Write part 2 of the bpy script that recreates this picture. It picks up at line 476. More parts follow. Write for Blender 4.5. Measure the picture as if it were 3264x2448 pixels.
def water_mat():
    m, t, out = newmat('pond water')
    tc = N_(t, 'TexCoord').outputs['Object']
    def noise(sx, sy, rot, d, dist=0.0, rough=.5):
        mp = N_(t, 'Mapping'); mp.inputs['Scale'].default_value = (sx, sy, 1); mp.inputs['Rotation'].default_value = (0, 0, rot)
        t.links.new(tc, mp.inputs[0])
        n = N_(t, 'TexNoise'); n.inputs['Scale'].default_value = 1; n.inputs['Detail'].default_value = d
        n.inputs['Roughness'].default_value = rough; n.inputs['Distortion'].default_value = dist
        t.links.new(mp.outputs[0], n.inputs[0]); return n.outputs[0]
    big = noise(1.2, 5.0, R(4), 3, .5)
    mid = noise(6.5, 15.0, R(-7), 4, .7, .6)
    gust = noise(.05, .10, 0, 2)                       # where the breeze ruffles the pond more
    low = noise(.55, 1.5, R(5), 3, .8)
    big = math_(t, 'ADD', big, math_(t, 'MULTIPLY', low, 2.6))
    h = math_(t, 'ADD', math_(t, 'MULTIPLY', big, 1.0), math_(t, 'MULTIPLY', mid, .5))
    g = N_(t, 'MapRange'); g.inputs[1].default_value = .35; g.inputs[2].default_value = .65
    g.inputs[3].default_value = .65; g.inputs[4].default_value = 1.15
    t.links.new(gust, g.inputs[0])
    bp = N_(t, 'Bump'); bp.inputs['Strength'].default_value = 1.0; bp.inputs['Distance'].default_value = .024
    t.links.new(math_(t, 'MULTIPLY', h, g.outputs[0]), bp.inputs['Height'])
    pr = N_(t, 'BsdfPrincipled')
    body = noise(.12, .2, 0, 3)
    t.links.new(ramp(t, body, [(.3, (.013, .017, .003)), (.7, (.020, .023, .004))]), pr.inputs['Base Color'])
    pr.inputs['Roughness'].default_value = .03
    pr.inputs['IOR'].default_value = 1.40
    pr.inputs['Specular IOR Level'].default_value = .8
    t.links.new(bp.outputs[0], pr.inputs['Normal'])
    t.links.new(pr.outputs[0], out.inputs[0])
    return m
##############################
Problem details -
All of the material must be reproduced exactly.

Final result -
Write part 2 of the bpy script that recreates this picture. It picks up at line 476. More parts follow. Write for Blender 4.5. Measure the picture as if it were 3264x2448 pixels.
def water_mat():
    m, t, out = newmat('pond water')
    tc = N_(t, 'TexCoord').outputs['Object']
    def noise(sx, sy, rot, d, dist=0.0, rough=.5):
        mp = N_(t, 'Mapping'); mp.inputs['Scale'].default_value = (sx, sy, 1); mp.inputs['Rotation'].default_value = (0, 0, rot)
        t.links.new(tc, mp.inputs[0])
        n = N_(t, 'TexNoise'); n.inputs['Scale'].default_value = 1; n.inputs['Detail'].default_value = d
        n.inputs['Roughness'].default_value = rough; n.inputs['Distortion'].default_value = dist
        t.links.new(mp.outputs[0], n.inputs[0]); return n.outputs[0]
    big = noise(1.2, 5.0, R(4), 3, .5)
    mid = noise(6.5, 15.0, R(-7), 4, .7, .6)
    gust = noise(.05, .10, 0, 2)                       # where the breeze ruffles the pond more
    low = noise(.55, 1.5, R(5), 3, .8)
    big = math_(t, 'ADD', big, math_(t, 'MULTIPLY', low, 2.6))
    h = math_(t, 'ADD', math_(t, 'MULTIPLY', big, 1.0), math_(t, 'MULTIPLY', mid, .5))
    g = N_(t, 'MapRange'); g.inputs[1].default_value = .35; g.inputs[2].default_value = .65
    g.inputs[3].default_value = .65; g.inputs[4].default_value = 1.15
    t.links.new(gust, g.inputs[0])
    bp = N_(t, 'Bump'); bp.inputs['Strength'].default_value = 1.0; bp.inputs['Distance'].default_value = .024
    t.links.new(math_(t, 'MULTIPLY', h, g.outputs[0]), bp.inputs['Height'])
    pr = N_(t, 'BsdfPrincipled')
    body = noise(.12, .2, 0, 3)
    t.links.new(ramp(t, body, [(.3, (.013, .017, .003)), (.7, (.020, .023, .004))]), pr.inputs['Base Color'])
    pr.inputs['Roughness'].default_value = .03
    pr.inputs['IOR'].default_value = 1.40
    pr.inputs['Specular IOR Level'].default_value = .8
    t.links.new(bp.outputs[0], pr.inputs['Normal'])
    t.links.new(pr.outputs[0], out.inputs[0])
    return m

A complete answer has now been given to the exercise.